Ik was zeer verbaasd toen ik in mijn database (zie www.hhdbiv.nl) een voorganger van de Dg5-zet vond van de Hongaarse Roemeen Paul Farago (1886-1970). Die componeerde i.h.a. zeer ingewikkelde studies. De titel van zijn boek, Idei noi în Şahul Artistic (1956) die zich laat vertalen als 'Nieuwe ideeën in het artistieke schaak' is in dit Dg5-geval nogal raak! De zet kwam niet van een andere planeet maar uit Roemenië!

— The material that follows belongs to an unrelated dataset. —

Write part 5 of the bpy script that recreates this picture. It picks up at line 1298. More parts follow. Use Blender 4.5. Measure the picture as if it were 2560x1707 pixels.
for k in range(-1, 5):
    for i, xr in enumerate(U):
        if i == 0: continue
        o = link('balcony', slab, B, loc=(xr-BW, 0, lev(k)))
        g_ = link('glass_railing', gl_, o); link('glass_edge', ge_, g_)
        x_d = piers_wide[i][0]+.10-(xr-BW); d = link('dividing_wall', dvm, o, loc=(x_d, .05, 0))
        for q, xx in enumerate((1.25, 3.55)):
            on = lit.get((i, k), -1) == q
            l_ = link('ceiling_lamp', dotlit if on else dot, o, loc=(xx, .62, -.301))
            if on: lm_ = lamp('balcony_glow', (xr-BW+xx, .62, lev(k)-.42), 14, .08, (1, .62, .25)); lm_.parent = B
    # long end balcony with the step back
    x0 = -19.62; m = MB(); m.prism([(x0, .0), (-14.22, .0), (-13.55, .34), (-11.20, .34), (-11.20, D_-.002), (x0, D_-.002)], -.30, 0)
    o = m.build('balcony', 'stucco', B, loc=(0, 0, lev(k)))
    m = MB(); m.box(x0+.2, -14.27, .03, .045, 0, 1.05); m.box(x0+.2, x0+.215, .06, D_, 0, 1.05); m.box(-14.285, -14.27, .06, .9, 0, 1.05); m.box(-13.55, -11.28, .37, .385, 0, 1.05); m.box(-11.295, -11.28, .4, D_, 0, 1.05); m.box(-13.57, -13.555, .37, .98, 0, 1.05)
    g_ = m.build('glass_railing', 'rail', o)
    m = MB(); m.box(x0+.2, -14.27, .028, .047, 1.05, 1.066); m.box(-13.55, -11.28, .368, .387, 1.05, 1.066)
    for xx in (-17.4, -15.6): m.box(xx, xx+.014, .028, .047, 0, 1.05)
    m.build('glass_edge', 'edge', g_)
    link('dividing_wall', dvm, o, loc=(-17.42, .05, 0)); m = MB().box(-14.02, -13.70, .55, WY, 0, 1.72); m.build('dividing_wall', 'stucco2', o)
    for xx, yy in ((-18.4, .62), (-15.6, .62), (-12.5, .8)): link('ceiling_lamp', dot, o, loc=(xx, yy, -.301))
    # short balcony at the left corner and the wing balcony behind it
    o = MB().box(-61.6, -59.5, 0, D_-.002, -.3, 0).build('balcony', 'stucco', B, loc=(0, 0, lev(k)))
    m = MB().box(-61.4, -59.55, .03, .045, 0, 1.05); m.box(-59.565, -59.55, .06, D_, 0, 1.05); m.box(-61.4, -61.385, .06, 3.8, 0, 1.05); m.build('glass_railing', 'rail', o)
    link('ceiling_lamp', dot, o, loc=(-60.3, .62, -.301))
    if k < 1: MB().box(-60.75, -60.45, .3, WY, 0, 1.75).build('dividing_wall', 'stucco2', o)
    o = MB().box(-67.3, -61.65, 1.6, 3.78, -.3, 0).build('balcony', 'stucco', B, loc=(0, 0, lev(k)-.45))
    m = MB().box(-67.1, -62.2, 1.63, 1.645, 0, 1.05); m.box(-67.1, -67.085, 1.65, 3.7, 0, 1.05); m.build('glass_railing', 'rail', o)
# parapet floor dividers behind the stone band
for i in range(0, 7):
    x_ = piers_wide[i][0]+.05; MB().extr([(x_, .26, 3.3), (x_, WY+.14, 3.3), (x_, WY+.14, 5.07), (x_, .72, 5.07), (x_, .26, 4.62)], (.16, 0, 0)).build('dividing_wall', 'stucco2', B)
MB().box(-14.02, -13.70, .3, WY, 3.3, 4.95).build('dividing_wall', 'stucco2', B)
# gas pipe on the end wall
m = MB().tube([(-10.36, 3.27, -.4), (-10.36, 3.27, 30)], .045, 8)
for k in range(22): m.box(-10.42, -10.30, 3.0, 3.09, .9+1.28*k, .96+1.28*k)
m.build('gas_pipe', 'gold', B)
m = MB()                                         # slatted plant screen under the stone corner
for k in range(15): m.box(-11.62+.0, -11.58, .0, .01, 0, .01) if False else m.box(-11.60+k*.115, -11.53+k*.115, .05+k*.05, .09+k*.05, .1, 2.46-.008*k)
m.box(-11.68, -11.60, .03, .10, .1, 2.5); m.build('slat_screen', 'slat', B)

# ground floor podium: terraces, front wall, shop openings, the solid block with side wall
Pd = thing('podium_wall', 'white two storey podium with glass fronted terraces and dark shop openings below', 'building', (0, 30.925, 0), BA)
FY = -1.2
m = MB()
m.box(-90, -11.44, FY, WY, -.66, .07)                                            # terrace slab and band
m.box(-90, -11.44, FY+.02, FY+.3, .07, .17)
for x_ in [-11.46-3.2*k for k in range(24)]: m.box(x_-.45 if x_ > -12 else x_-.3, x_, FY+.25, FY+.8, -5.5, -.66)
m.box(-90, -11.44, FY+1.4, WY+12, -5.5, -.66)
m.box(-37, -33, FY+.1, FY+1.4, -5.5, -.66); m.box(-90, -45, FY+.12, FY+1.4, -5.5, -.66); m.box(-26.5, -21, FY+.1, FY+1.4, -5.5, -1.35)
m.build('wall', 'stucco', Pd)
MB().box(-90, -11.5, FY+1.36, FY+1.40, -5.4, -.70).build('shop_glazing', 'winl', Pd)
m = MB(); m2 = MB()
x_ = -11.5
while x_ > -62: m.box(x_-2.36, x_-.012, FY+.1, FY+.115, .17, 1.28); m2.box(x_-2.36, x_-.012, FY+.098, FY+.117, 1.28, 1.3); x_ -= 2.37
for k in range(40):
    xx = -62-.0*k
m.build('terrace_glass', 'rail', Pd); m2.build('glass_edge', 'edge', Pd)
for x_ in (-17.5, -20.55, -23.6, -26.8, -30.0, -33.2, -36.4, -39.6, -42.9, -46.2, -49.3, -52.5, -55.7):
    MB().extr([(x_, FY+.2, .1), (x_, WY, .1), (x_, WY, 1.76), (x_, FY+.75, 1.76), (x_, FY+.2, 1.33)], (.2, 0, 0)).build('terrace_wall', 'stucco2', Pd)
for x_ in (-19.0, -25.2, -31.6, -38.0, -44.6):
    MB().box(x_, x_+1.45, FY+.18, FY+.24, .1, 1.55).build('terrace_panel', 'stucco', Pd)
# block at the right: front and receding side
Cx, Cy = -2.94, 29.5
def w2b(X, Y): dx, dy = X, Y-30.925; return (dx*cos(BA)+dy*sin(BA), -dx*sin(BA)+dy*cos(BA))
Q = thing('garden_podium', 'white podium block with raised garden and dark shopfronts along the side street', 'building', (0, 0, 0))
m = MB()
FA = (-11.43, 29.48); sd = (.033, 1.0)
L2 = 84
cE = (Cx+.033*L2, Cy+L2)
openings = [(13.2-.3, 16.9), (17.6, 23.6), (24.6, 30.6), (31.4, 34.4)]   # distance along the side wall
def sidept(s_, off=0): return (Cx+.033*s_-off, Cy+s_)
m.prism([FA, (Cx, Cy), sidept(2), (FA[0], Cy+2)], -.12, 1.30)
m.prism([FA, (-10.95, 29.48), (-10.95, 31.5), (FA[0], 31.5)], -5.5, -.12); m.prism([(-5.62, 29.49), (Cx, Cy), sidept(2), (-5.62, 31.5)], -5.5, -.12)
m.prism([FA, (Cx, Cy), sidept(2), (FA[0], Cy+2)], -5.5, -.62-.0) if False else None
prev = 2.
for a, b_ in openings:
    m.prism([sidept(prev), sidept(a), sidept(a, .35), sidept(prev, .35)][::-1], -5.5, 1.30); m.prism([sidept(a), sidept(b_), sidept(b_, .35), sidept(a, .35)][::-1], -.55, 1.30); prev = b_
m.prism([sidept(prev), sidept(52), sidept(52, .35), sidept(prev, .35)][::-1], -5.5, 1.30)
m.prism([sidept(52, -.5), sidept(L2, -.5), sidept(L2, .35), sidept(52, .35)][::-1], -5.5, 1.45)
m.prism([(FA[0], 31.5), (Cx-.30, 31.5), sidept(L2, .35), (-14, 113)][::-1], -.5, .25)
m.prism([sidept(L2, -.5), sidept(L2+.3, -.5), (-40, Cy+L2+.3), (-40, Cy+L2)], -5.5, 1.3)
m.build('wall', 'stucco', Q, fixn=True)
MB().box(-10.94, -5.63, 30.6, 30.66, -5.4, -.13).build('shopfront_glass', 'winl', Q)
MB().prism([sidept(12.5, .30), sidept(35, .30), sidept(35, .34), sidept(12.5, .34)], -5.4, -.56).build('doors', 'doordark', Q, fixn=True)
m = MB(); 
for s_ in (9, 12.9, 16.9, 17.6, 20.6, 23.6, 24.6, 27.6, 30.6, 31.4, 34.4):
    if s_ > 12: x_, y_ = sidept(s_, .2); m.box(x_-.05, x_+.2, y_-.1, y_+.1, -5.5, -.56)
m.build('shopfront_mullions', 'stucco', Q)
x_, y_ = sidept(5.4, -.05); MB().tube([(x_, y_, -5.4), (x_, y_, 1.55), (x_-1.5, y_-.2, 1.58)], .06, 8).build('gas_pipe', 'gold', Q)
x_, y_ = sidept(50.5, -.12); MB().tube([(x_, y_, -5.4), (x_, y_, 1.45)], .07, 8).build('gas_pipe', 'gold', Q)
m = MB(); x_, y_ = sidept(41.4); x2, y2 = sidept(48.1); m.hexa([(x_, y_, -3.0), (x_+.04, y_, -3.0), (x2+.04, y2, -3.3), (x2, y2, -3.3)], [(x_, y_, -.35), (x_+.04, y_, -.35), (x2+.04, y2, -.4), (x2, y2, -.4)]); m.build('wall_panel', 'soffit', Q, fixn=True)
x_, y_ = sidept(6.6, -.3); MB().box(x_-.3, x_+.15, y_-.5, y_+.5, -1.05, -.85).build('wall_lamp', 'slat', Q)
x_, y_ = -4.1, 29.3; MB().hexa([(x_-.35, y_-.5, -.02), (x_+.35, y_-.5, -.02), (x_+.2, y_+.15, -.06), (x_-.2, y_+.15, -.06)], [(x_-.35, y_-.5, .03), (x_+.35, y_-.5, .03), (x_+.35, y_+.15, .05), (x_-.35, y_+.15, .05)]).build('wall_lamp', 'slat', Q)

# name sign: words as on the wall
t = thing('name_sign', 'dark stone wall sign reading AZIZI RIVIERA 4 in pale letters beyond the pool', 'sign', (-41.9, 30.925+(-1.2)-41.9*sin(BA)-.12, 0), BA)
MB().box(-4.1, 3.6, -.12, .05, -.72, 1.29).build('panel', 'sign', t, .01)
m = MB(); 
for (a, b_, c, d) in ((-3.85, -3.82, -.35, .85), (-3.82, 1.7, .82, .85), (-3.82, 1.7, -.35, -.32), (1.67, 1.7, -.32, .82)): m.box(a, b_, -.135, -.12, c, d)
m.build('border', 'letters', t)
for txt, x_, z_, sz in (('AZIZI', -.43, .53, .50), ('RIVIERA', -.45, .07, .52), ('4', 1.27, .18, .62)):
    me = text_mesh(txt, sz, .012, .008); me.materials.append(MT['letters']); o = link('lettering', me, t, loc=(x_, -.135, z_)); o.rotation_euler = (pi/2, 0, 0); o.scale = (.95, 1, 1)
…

Helaas bleek me dat Farago's studie geheel incorrect was, en waren er nog allerlei andere bezwaren. Gelukkig bestond er in 1967 nog geen HHdbIV en was de toernooi-jury (en waarschijnlijk ook Mitrofanov) zich niet bewust van de anticipatie. Anders was die misschien wel op het idee gekomen om de (groot)meesterlijke Mitrofanov-studie lager te waarderen.